To Scheer, documentarians and traditional journalists share a lot of things but also differ in a substantial ways. For instance, traditional journalists have a “code of ethics” that “grants certain privileges and [they] often have support from large institutions,” Scheer said. She also said that documentarian filmmakers do not have that code, but rather they have “best practices,” which governs how they operate and they are “often operating independently, without the same restrictions or perks traditional journalists have.”

“(T)error” debuted in 2015 at the Sundance Film Festival and won the Sundance Film Festival Special Jury Prize and International Documentary Association’s Emerging Filmmaker Award.

The documentary is part of the Quandaries, a four-part series created by Scheer.

She knew she wanted to bring documentary films and filmmakers to campus since the moment she started working at CSULB last fall.

“I received a grant from the CSU Entertainment Industry, called “CSU EII Grant”, to create Quandaries, a four-part series that includes three screenings of award-winning documentary feature films, a post-screening discussion with the director of each screen and a master class  with an attorney specializing in nonfiction media creation and unfair use law,” Scheer said.

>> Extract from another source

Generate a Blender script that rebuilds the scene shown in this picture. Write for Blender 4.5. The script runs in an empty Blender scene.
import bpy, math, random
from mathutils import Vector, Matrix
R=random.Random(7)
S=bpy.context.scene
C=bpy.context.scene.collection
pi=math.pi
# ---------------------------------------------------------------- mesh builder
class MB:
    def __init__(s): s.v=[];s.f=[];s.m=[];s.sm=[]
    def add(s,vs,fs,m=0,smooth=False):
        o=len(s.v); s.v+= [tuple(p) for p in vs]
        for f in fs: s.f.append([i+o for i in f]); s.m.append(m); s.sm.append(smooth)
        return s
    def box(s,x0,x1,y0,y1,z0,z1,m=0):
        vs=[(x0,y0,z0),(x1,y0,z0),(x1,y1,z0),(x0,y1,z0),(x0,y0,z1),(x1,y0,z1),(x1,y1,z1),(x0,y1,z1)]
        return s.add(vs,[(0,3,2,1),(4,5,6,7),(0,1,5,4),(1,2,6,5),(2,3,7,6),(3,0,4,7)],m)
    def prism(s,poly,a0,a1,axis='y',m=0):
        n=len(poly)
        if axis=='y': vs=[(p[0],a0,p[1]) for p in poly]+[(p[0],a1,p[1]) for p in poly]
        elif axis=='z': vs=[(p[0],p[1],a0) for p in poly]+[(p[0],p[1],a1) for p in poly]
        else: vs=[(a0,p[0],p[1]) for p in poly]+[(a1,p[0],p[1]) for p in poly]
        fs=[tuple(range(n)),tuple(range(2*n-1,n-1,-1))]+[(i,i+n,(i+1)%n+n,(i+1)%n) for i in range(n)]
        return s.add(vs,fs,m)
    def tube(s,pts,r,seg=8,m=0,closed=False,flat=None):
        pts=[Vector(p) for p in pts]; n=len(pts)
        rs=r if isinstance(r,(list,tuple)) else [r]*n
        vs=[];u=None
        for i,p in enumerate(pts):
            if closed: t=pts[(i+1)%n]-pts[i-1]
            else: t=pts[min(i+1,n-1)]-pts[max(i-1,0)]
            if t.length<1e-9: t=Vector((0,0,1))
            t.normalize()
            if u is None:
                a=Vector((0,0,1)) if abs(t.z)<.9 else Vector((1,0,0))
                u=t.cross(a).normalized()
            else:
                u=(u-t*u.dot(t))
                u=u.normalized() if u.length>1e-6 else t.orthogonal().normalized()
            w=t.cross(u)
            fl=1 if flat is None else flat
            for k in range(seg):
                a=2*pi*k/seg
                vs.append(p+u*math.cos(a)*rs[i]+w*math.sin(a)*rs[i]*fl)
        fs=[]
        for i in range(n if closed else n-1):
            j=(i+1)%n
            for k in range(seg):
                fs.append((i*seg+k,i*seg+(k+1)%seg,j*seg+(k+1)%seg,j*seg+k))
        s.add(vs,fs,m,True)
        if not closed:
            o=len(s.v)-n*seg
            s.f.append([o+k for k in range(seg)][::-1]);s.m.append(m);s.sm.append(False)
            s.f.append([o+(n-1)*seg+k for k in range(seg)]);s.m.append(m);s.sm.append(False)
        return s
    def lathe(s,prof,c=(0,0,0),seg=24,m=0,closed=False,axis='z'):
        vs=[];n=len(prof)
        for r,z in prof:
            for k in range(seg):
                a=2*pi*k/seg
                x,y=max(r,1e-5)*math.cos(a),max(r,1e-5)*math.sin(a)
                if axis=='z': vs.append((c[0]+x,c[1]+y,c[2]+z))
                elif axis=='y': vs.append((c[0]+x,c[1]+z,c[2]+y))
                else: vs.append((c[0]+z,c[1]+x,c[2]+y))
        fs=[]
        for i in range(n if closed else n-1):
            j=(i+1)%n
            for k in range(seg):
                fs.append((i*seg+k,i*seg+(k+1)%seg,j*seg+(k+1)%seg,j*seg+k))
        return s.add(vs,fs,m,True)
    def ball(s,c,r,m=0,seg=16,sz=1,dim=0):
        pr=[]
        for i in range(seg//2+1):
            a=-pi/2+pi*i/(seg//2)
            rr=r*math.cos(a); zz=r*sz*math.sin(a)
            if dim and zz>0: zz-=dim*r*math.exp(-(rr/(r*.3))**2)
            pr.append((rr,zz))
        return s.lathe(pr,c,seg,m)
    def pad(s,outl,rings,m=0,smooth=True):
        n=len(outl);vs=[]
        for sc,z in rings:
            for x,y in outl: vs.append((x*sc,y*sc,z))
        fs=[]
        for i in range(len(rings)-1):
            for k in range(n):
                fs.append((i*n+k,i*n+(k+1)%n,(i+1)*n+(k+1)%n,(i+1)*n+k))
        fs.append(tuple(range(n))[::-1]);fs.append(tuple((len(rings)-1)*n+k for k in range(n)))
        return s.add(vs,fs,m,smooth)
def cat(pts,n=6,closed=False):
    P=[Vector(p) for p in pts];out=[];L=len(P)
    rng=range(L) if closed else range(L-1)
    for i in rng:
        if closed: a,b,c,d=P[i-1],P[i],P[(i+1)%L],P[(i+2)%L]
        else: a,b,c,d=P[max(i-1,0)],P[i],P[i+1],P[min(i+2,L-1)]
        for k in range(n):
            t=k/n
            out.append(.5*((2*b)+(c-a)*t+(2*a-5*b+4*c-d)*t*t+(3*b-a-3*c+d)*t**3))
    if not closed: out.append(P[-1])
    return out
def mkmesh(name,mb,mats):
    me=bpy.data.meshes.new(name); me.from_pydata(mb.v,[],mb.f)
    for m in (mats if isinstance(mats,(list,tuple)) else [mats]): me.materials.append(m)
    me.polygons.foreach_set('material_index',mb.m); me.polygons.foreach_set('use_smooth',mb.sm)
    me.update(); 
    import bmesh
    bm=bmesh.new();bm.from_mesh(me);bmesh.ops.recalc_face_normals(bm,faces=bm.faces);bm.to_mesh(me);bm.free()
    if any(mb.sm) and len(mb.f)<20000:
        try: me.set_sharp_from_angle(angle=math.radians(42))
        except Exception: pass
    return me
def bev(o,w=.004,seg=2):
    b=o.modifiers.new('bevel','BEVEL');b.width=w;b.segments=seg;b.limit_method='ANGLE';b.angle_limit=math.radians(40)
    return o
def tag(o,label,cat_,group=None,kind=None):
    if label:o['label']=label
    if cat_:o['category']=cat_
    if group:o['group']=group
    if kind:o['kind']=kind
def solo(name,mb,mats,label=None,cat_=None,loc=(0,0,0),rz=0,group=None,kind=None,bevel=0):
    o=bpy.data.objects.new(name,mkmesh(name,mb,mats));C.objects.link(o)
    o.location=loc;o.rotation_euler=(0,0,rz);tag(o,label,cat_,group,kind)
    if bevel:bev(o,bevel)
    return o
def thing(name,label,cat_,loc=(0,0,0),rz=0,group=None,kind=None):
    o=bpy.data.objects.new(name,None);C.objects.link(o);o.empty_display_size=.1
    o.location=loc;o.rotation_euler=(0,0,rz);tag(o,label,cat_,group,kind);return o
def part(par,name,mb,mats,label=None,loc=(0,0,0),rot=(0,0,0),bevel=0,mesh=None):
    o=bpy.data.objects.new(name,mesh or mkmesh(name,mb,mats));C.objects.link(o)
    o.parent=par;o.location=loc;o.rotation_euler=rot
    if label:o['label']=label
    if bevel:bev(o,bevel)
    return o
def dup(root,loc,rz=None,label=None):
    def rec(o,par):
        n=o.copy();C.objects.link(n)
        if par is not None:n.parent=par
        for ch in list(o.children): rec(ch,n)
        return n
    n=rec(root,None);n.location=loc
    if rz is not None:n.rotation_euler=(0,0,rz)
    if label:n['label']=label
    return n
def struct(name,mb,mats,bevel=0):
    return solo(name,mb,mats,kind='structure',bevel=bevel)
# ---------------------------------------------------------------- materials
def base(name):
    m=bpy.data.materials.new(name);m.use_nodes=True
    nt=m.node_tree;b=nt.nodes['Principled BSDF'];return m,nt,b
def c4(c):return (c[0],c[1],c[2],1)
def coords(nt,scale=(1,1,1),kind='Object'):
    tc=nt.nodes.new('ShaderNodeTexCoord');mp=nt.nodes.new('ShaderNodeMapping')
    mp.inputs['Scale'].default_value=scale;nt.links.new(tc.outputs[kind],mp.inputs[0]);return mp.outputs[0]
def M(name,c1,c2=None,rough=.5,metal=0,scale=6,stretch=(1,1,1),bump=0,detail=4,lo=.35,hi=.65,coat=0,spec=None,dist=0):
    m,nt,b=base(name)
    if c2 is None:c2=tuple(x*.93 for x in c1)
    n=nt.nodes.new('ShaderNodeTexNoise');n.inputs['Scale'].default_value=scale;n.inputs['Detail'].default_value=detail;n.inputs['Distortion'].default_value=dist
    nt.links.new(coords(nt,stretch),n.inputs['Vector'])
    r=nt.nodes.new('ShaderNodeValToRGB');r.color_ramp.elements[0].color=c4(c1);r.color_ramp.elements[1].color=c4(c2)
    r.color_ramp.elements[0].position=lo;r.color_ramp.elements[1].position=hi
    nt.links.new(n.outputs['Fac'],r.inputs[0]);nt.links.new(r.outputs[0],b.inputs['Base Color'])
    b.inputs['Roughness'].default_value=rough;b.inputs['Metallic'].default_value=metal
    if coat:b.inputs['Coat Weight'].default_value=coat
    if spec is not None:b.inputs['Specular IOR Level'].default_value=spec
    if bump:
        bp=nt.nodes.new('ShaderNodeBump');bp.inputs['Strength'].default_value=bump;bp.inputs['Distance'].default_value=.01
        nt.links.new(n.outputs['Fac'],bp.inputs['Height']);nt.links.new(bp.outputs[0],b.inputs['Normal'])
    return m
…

Scheer’s hope is to select films that portray talented people who are not recognized by the mainstream film industry. “In part because our department is primarily white and male, my first thought was that I wanted to highlight works in which underrepresented filmmakers serve in leadership roles and present positive depictions of diverse populations onscreen; in other words, I wanted to focus on women and people of color,” she said.

The documentary is claimed to be “one of the best documentaries of 2015” by Newsweek.

The documentary will be free and open to the public. Scheer said she will soon be applying for a new grant to create more documentary film screenings and Q&As with filmmakers at CSULB, to discuss a new set of issues. The themes of the series will be revealed once the grant is awarded.

“(T)error” is the final screening in this series and will be shown at the University Theater from 7:30-9 p.m. followed by a discussion with Cabral.